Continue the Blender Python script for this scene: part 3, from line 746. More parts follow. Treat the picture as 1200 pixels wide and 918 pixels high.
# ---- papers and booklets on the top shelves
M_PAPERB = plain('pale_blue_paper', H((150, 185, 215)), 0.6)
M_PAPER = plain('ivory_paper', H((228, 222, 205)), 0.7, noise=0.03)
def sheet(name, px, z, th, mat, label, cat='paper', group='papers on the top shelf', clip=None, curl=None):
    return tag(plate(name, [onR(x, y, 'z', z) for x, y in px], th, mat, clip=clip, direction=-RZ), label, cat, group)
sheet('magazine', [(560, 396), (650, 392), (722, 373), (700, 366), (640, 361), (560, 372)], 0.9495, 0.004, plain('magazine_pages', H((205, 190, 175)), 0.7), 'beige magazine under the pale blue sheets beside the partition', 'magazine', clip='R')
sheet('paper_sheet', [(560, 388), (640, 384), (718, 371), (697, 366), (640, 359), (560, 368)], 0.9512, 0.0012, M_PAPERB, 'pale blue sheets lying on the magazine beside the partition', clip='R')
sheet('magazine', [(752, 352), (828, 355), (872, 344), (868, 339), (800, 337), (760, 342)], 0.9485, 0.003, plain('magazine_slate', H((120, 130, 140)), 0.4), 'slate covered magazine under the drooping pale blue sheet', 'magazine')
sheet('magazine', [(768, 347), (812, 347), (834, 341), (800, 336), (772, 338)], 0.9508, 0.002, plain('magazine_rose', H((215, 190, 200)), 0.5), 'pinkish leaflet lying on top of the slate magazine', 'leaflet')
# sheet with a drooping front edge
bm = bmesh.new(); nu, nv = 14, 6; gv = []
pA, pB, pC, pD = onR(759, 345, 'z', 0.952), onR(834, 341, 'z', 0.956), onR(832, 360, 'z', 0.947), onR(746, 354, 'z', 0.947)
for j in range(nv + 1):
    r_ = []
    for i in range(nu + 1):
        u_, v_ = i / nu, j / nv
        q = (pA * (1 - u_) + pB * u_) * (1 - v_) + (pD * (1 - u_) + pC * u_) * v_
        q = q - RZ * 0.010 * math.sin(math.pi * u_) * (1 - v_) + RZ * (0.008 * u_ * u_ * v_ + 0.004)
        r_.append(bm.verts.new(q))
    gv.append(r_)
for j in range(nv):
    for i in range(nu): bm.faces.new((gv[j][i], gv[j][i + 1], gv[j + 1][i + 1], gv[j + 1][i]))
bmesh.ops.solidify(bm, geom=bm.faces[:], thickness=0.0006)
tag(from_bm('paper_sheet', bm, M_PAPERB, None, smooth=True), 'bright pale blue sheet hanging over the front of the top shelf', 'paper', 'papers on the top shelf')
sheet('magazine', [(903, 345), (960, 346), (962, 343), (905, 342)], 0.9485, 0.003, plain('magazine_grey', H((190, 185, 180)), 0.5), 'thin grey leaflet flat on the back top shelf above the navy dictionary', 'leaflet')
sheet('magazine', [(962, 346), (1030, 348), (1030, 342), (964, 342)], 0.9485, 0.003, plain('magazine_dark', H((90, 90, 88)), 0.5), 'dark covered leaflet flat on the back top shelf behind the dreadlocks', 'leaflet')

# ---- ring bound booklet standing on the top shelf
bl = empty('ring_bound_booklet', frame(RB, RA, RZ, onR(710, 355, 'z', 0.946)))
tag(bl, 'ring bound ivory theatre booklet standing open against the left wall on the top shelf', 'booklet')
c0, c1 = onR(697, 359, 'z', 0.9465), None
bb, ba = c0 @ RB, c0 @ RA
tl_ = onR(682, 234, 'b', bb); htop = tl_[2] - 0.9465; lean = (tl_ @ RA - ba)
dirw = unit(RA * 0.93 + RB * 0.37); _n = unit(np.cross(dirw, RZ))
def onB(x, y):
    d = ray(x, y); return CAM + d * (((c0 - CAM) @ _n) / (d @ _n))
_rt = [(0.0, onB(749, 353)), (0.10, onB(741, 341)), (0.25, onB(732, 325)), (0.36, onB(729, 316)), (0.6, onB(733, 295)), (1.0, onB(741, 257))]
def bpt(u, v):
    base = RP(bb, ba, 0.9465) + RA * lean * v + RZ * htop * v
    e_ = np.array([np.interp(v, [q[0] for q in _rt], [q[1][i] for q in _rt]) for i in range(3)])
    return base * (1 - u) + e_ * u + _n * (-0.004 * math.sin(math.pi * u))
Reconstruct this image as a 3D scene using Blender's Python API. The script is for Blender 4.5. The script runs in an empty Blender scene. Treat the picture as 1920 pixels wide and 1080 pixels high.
------------
- [Your objective]
Search the entries for the string "Python" and collect each line that has it.

- [Task response]
Continue the Blender Python script for this scene: part 3, from line 746. More parts follow. Treat the picture as 1200 pixels wide and 918 pixels high.
Reconstruct this image as a 3D scene using Blender's Python API. The script is for Blender 4.5. The script runs in an empty Blender scene. Treat the picture as 1920 pixels wide and 1080 pixels high.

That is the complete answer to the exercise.